§ **Problem details**: Below is a block of records; repeat all of them exactly.

§ **Records for this exercise**:
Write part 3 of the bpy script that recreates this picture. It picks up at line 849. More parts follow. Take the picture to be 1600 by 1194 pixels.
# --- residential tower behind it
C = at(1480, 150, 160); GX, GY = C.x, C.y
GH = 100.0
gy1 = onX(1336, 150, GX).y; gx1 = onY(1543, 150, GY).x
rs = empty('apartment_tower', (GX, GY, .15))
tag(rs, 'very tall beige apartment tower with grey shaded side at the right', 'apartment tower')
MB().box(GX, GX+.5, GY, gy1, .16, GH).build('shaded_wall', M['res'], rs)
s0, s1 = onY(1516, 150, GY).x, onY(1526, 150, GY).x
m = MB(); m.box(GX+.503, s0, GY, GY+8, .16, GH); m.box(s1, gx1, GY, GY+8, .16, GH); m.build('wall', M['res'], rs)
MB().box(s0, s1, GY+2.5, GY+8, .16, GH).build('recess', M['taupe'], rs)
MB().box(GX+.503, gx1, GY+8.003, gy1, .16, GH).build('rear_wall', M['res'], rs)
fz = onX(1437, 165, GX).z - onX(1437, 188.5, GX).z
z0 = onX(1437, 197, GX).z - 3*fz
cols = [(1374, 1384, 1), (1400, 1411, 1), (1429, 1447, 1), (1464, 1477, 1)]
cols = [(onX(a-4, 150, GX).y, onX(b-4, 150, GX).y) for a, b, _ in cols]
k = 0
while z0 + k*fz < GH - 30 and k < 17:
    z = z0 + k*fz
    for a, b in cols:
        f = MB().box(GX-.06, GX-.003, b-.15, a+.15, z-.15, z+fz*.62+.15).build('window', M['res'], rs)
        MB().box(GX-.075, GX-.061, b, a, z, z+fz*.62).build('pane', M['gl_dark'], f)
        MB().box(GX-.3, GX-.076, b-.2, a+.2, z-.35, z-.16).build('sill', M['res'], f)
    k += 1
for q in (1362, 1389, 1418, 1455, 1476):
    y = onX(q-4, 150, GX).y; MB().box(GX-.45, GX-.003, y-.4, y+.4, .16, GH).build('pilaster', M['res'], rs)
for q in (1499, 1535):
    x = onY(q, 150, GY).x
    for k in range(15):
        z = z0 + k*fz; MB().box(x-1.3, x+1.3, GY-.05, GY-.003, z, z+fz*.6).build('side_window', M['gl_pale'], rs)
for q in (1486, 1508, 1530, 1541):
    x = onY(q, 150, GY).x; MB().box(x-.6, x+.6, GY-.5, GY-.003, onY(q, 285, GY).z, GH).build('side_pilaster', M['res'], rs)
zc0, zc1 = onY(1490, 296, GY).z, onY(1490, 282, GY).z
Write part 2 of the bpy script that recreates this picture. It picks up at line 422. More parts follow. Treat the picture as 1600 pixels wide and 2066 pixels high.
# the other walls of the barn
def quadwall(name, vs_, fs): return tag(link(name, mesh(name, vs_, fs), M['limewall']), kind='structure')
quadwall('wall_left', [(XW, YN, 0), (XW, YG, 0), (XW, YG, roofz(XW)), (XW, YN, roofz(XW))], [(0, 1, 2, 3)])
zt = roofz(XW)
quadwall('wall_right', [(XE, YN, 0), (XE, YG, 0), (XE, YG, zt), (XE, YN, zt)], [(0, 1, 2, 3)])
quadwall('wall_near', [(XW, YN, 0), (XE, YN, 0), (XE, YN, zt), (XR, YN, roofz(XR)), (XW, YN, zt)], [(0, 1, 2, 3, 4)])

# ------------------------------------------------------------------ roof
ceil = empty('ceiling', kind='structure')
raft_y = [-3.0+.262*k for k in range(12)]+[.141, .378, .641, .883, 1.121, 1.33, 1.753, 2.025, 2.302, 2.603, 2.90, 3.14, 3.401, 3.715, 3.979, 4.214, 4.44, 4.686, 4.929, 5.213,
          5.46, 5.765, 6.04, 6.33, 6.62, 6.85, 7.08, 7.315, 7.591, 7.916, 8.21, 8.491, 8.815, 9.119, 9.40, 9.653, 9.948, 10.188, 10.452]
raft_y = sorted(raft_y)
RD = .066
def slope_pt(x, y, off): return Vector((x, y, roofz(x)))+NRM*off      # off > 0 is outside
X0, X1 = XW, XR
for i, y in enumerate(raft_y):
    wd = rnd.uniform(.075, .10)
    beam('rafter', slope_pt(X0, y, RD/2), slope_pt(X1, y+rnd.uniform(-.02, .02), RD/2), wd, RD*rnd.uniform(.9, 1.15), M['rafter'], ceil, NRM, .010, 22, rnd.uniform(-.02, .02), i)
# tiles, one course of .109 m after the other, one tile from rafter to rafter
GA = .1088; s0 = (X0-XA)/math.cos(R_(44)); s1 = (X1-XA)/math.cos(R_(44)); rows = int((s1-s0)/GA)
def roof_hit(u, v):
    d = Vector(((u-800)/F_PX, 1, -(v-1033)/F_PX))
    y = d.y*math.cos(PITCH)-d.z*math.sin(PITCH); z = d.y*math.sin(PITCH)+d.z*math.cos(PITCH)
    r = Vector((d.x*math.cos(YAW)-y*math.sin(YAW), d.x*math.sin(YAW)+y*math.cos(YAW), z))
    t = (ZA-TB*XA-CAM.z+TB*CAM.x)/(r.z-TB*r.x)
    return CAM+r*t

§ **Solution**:
Write part 3 of the bpy script that recreates this picture. It picks up at line 849. More parts follow. Take the picture to be 1600 by 1194 pixels.
# --- residential tower behind it
C = at(1480, 150, 160); GX, GY = C.x, C.y
GH = 100.0
gy1 = onX(1336, 150, GX).y; gx1 = onY(1543, 150, GY).x
rs = empty('apartment_tower', (GX, GY, .15))
tag(rs, 'very tall beige apartment tower with grey shaded side at the right', 'apartment tower')
MB().box(GX, GX+.5, GY, gy1, .16, GH).build('shaded_wall', M['res'], rs)
s0, s1 = onY(1516, 150, GY).x, onY(1526, 150, GY).x
m = MB(); m.box(GX+.503, s0, GY, GY+8, .16, GH); m.box(s1, gx1, GY, GY+8, .16, GH); m.build('wall', M['res'], rs)
MB().box(s0, s1, GY+2.5, GY+8, .16, GH).build('recess', M['taupe'], rs)
MB().box(GX+.503, gx1, GY+8.003, gy1, .16, GH).build('rear_wall', M['res'], rs)
fz = onX(1437, 165, GX).z - onX(1437, 188.5, GX).z
z0 = onX(1437, 197, GX).z - 3*fz
cols = [(1374, 1384, 1), (1400, 1411, 1), (1429, 1447, 1), (1464, 1477, 1)]
cols = [(onX(a-4, 150, GX).y, onX(b-4, 150, GX).y) for a, b, _ in cols]
k = 0
while z0 + k*fz < GH - 30 and k < 17:
    z = z0 + k*fz
    for a, b in cols:
        f = MB().box(GX-.06, GX-.003, b-.15, a+.15, z-.15, z+fz*.62+.15).build('window', M['res'], rs)
        MB().box(GX-.075, GX-.061, b, a, z, z+fz*.62).build('pane', M['gl_dark'], f)
        MB().box(GX-.3, GX-.076, b-.2, a+.2, z-.35, z-.16).build('sill', M['res'], f)
    k += 1
for q in (1362, 1389, 1418, 1455, 1476):
    y = onX(q-4, 150, GX).y; MB().box(GX-.45, GX-.003, y-.4, y+.4, .16, GH).build('pilaster', M['res'], rs)
for q in (1499, 1535):
    x = onY(q, 150, GY).x
    for k in range(15):
        z = z0 + k*fz; MB().box(x-1.3, x+1.3, GY-.05, GY-.003, z, z+fz*.6).build('side_window', M['gl_pale'], rs)
for q in (1486, 1508, 1530, 1541):
    x = onY(q, 150, GY).x; MB().box(x-.6, x+.6, GY-.5, GY-.003, onY(q, 285, GY).z, GH).build('side_pilaster', M['res'], rs)
zc0, zc1 = onY(1490, 296, GY).z, onY(1490, 282, GY).z
Write part 2 of the bpy script that recreates this picture. It picks up at line 422. More parts follow. Treat the picture as 1600 pixels wide and 2066 pixels high.
# the other walls of the barn
def quadwall(name, vs_, fs): return tag(link(name, mesh(name, vs_, fs), M['limewall']), kind='structure')
quadwall('wall_left', [(XW, YN, 0), (XW, YG, 0), (XW, YG, roofz(XW)), (XW, YN, roofz(XW))], [(0, 1, 2, 3)])
zt = roofz(XW)
quadwall('wall_right', [(XE, YN, 0), (XE, YG, 0), (XE, YG, zt), (XE, YN, zt)], [(0, 1, 2, 3)])
quadwall('wall_near', [(XW, YN, 0), (XE, YN, 0), (XE, YN, zt), (XR, YN, roofz(XR)), (XW, YN, zt)], [(0, 1, 2, 3, 4)])

# ------------------------------------------------------------------ roof
ceil = empty('ceiling', kind='structure')
raft_y = [-3.0+.262*k for k in range(12)]+[.141, .378, .641, .883, 1.121, 1.33, 1.753, 2.025, 2.302, 2.603, 2.90, 3.14, 3.401, 3.715, 3.979, 4.214, 4.44, 4.686, 4.929, 5.213,
          5.46, 5.765, 6.04, 6.33, 6.62, 6.85, 7.08, 7.315, 7.591, 7.916, 8.21, 8.491, 8.815, 9.119, 9.40, 9.653, 9.948, 10.188, 10.452]
raft_y = sorted(raft_y)
RD = .066
def slope_pt(x, y, off): return Vector((x, y, roofz(x)))+NRM*off      # off > 0 is outside
X0, X1 = XW, XR
for i, y in enumerate(raft_y):
    wd = rnd.uniform(.075, .10)
    beam('rafter', slope_pt(X0, y, RD/2), slope_pt(X1, y+rnd.uniform(-.02, .02), RD/2), wd, RD*rnd.uniform(.9, 1.15), M['rafter'], ceil, NRM, .010, 22, rnd.uniform(-.02, .02), i)
# tiles, one course of .109 m after the other, one tile from rafter to rafter
GA = .1088; s0 = (X0-XA)/math.cos(R_(44)); s1 = (X1-XA)/math.cos(R_(44)); rows = int((s1-s0)/GA)
def roof_hit(u, v):
    d = Vector(((u-800)/F_PX, 1, -(v-1033)/F_PX))
    y = d.y*math.cos(PITCH)-d.z*math.sin(PITCH); z = d.y*math.sin(PITCH)+d.z*math.cos(PITCH)
    r = Vector((d.x*math.cos(YAW)-y*math.sin(YAW), d.x*math.sin(YAW)+y*math.cos(YAW), z))
    t = (ZA-TB*XA-CAM.z+TB*CAM.x)/(r.z-TB*r.x)
    return CAM+r*t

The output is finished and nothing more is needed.